Claiming a greater public role than simply one of oversight, the Treasury Committee highlighted comments made by the then Governor of the Bank of England emphasising
“the important role that this Committee could play in preventing a repetition of the banking problems that had arisen”.
In 2012, when the coalition Government set up an independent parliamentary review, the parliamentary Commission on Banking Standards (PCBS), following the London Interbank Offered Rate (LIBOR) fixing scandal, six places on the Commission went to current or former Treasury Committee members, and the Treasury Committee’s recommendations had a major influence on the subsequent Financial Services (Banking Reform) Act 2013.
Commenting on the powers developed by the Treasury Committee in this period, particularly with respect to overseeing the Bank of England and appointments to its Monetary Policy Committee, Saskia Rombach has noted:
“The Committee now has become a fixture in the financial regulatory system and continued to build upon this position. In doing so, it also set a precedent for a new sphere of influence for Select Committees in general.”
Veto power over OBR appointments a “game-changer”
In 2010, the Government created the Office for Budget Responsibility — another quango — to produce economic forecasts, based on the information used for the Budget and Autumn Statement.
While the Government like delegating difficult decisions to “non-political” bodies, like the OBR or the independent Bank of England, there are concerns about the oversight of such bodies. As Rombach has politely put it, “quangos are not necessarily objective actors for the public interest”.
A major new power for the Treasury Committee was the ability to veto the appointment or firing of the chair and board members of the OBR. This was intended to insulate the chair of the OBR from the Chancellor’s ire, if they made a decision the Chancellor did not like, and to create a degree of oversight of the OBR by the Treasury Committee.
The Constitution Unit noted that this change was “a decision taken in quite exceptional circumstances” and the Liaison Committee called it “a game-changer” for Select Committees.
While some insisted that the exceptional circumstances meant that power should remain a one-off, others have called for similar powers to be extended to other Select Committees.
Turning to more recent events…
The turmoil in the Treasury over the past 12 months has raised the profile of the Treasury Committee once more, both in Parliament and in the media.
When Kwasi Kwarteng and Liz Truss burst on to the scene last September, they were subtly questioning a lot of the “orthodoxies” that have been central to the growth in power of the Treasury Committee: the independence of the Bank of England and the economic forecasts of the OBR.
And, arguably, the Treasury Committee played a not insignificant role in their downfall after their “mini-Budget” got some bad reviews.
Mel Stride — who, let’s not forget had been a prominent supporter of the recently defeated Rishi Sunak and himself a former Treasury Minister overlooked by the new Tory leadership under Truss — wrote to Kwarteng as Chair of the Treasury Committtee insisting that
“in line with the Committee’s previous recommendation, if this announcement involves any major changes to the rates of existing taxes or the introduction of new taxes, it will be in a fiscal event accompanied by an OBR forecast.”
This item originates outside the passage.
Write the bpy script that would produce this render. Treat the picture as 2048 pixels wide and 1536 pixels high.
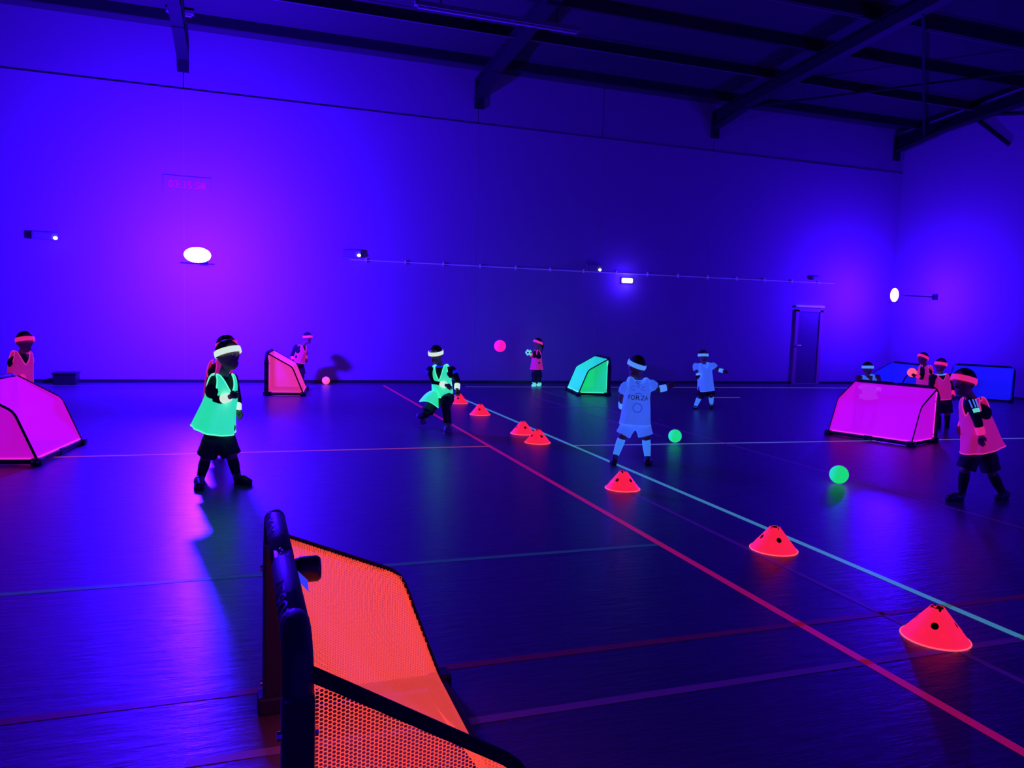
import bpy, bmesh, math, random
import numpy as np
from mathutils import Vector, Matrix

random.seed(4); rng = np.random.default_rng(4)
sc = bpy.context.scene
for o in list(bpy.data.objects):
    bpy.data.objects.remove(o)
C = sc.collection
PI = math.pi

# ---------------------------------------------------------------- camera
F, CX, CY, H = 1537.0, 1024.0, 768.0, 1.65
def unit(v): return v / np.linalg.norm(v)
_dy = unit(np.array([490 - CX, -(612 - CY), -F]))
_dx = np.array([5448 - CX, -(775 - CY), -F]); _dx = unit(_dx - _dx.dot(_dy) * _dy)
_dz = np.cross(_dx, _dy)
R = np.array([_dx, _dy, _dz])                      # camera axes -> hall axes (Y towards the far wall)
CAM = np.array([0, 0, H])
FWD = R @ np.array([0, 0, -1.0]); FWD[2] = 0; FWD = unit(FWD)
RGT = np.array([FWD[1], -FWD[0], 0])
UP = np.array([0, 0, 1.0])
cd = bpy.data.cameras.new('camera'); cam = bpy.data.objects.new('camera', cd); C.objects.link(cam)
M4 = np.eye(4); M4[:3, :3] = R; M4[:3, 3] = CAM
cam.matrix_world = Matrix(M4.tolist())
cd.sensor_width = 36; cd.lens = F / 2048 * 36; cd.clip_end = 100; cd.clip_start = .05
sc.camera = cam

def ray(px, py): return R @ np.array([(px - CX) / F, -(py - CY) / F, -1.0])
def at(px, py, z=0.0):
    r = ray(px, py); return CAM + r * (z - H) / r[2]
def atY(px, py, Y):
    r = ray(px, py); return CAM + r * Y / r[1]
def atX(px, py, X):
    r = ray(px, py); return CAM + r * X / r[0]
def atD(px, py, D):
    r = ray(px, py); return CAM + r * D / r.dot(FWD)

# ---------------------------------------------------------------- world, exposure
w = bpy.data.worlds.new('dark_hall'); sc.world = w; w.use_nodes = True
w.node_tree.nodes['Background'].inputs[0].default_value = (.05, .004, 1, 1)
w.node_tree.nodes['Background'].inputs[1].default_value = 0.0
sc.view_settings.view_transform = 'Standard'; sc.view_settings.look = 'None'
sc.view_settings.exposure = 0.0; sc.view_settings.gamma = 1.0
sc.view_settings.use_curve_mapping = False

VIOLET = (.036, .0018, 1.0)
def lamp(name, loc, power, radius=.14, col=VIOLET, spot=None):
    l = bpy.data.lights.new(name, 'SPOT' if spot else 'POINT'); l.energy = power; l.color = col; l.shadow_soft_size = radius
    o = bpy.data.objects.new(name, l); C.objects.link(o); o.location = loc
    if spot:
        l.spot_size = spot[1]; l.spot_blend = spot[2]
        d = Vector(spot[0]) - Vector(loc); o.rotation_euler = d.to_track_quat('-Z', 'Y').to_euler()
    return o

YW, XR, XL, YF = 17.55, 17.72, -13.0, -7.0     # far wall, right wall, left wall, wall behind the camera
L1 = atY(395, 510, YW - 2.2)
L2 = atX(1789, 590, 16.3)
# the flood lamps' own glowing lenses light the hall (lens strength: far left, far right, and two unseen behind the camera, the left one an added fill)
FLOOD = dict(left=6600, right=1600, back_right=1700, back_left_fill=500)
lamp('violet_bulkhead_light', atY(1256, 561, YW - .35), 25, .08)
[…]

And, when Kwarteng duly ignored his request, Stride then proceeded to use this as a battle cry around which to muster opposition within the Conservative party to Kwarteng and Truss.
Although publishing the OBR report was not a statutory requirement, a “recommendation” by the Treasury Committee clearly holds a lot of sway.
Within a month, Truss and Kwarteng were gone, Sunak had been anointed PM and — surprise, surprise — Mel Stride found himself with a Cabinet position, appointed Secretary of State for Work and Pensions.
That left the Chair of the Treasury Committee vacant — and it was taken up by Conservative MP Harriet Baldwin (who had contested the spot back in 2019 but lost out to Stride).
Baldwin has immediately faced the inflation crisis and the role of the Bank of England in handling it.
For all the insistence on the independent economic forecasts of the OBR, which played a role in the crisis last autumn, the inflation crisis has shown again and again, through Baldwin’s inquiries, that forecasting is not a sure science.
Baldwin has not held back, telling Andrew Bailey, Governor of the Bank of England, in June: "Something has gone really wrong with your modelling".
With the latest hike in interest rates coming during the parliamentary recess, there has been no Treasury Committee hearing to scrutinise Bailey on the MPC’s latest decision.
The big question now is how big the impact of sustained, consecutive raises in interest rates has been on the economy. Will the Bank have forced the economy into a recession? Will the mysteriously stubborn core inflation remain? Will the Bank start to reverse interest rate rises if there is the first sign of panic?
The evidence will start to trickle through from September, and the Treasury Committee hearings will be centre stage.